Caucusing in Kansas: Aussie Football to Iowa’s Croquet

Last night, I was swept up in a sea of change in the most unlikely of places. Suburban Johnson County, a diehard, Republican area where Democrats rarely fare well. But last night, something amazing happened. We caucused.

I was up in Iowa and attended a caucus there. Yesterday, I caucused in Kansas, and the contrast between the two couldn’t have been greater.

One was lightly attended, full of mostly white, suburbanites, with an Obama precinct team of about 5 people, and ended in less than an hour.

The other was hectic, with long lines, horrendous overcrowding, lengthy waits, and diverse, multi-ethnic crowd, and over 20 Obama volunteers.

More on the flip.

The former is Iowa, the latter, Kansas.

Oh yeah, did I mention a major snowstorm hit Kansas yesterday?

Ice, long lines couldn’t keep voters away

Barack Obama’s landslide win in the Kansas caucuses also showed how his message of hope and change resonates with many voters longing to move beyond the partisan politics that have divided this country.

Some voters stood in line in the ice and snow for an hour just to get in to caucus sites. And once they got in, there wasn’t enough room for all of
them.

Yet the long waits and crowded conditions didn’t dampen spirits.

Here’s the crowd at my caucus, District 11 in Johnson County, Kansas, a bastion of Republicanism.

Oops, forgot about the overflow room.

Yep. Over 1,600 people, ridiculously long sign in lines. Over 200 Republicans switching to caucus for Barack Obama, hundreds of independents. And, by my projection, 99% first-time caucus goers.

Turnout last time was 3,000. IN THE ENTIRE STATE.

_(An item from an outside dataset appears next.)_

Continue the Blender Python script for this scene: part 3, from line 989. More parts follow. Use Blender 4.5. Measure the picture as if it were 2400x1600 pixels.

Dem caucus turnout exceeds expectations

More than 37,000 people struggled through winter weather Tuesday night to participate in the Democratic Party’s presidential caucus.

Party Chairman Larry Gates said turnout at 50 caucus sits across the state surpassed his expectations. More than half the sites in Kansas had more than 500 people attend the caucus event.

Turnout was up over 1000%.

The final count at my caucus?

Over 1,200 for Barack Obama. We had only ID’ed showed 650.

440 for Hillary Clinton. Quite impressive, actually.

10 delegates for Barack, 4 for Hillary.

That’s what I call a blowout. But there was one thing that I kept hearing over and over again, in a county that Republicans dominate, in one of the most convservative regions in America.

Chuck Pauler, who likes both candidates but voted for Obama, joked that he “didn’t know there were so many Democrats in Kansas.”

This morning, I recieved this message from my friend, who’s mom is an uber-conservative. She said this.

I don’t care for McCain at all. I’d probably vote for Obama over him. and over Hillary. I just don’t like her.

Only one candidate can win Kansas this fall. Only one candidate can win Idaho. Only one candidate can win North Dakota, Wyoming, Colorado, and numerous other “red” states that are just as frustrated with Republicans as the rest of us. I got into a conversation with one lifelong Conservative Independent, who admitted that his party had ruined America. He was caucusing for Barack, but he hated the Democratic party, and was going to switch his registration back to a Independent immediately upon returning. He would never vote for Hillary.

Only Barack Obama can unite America, but only with our help. Yes We Can. Yesterday proved it.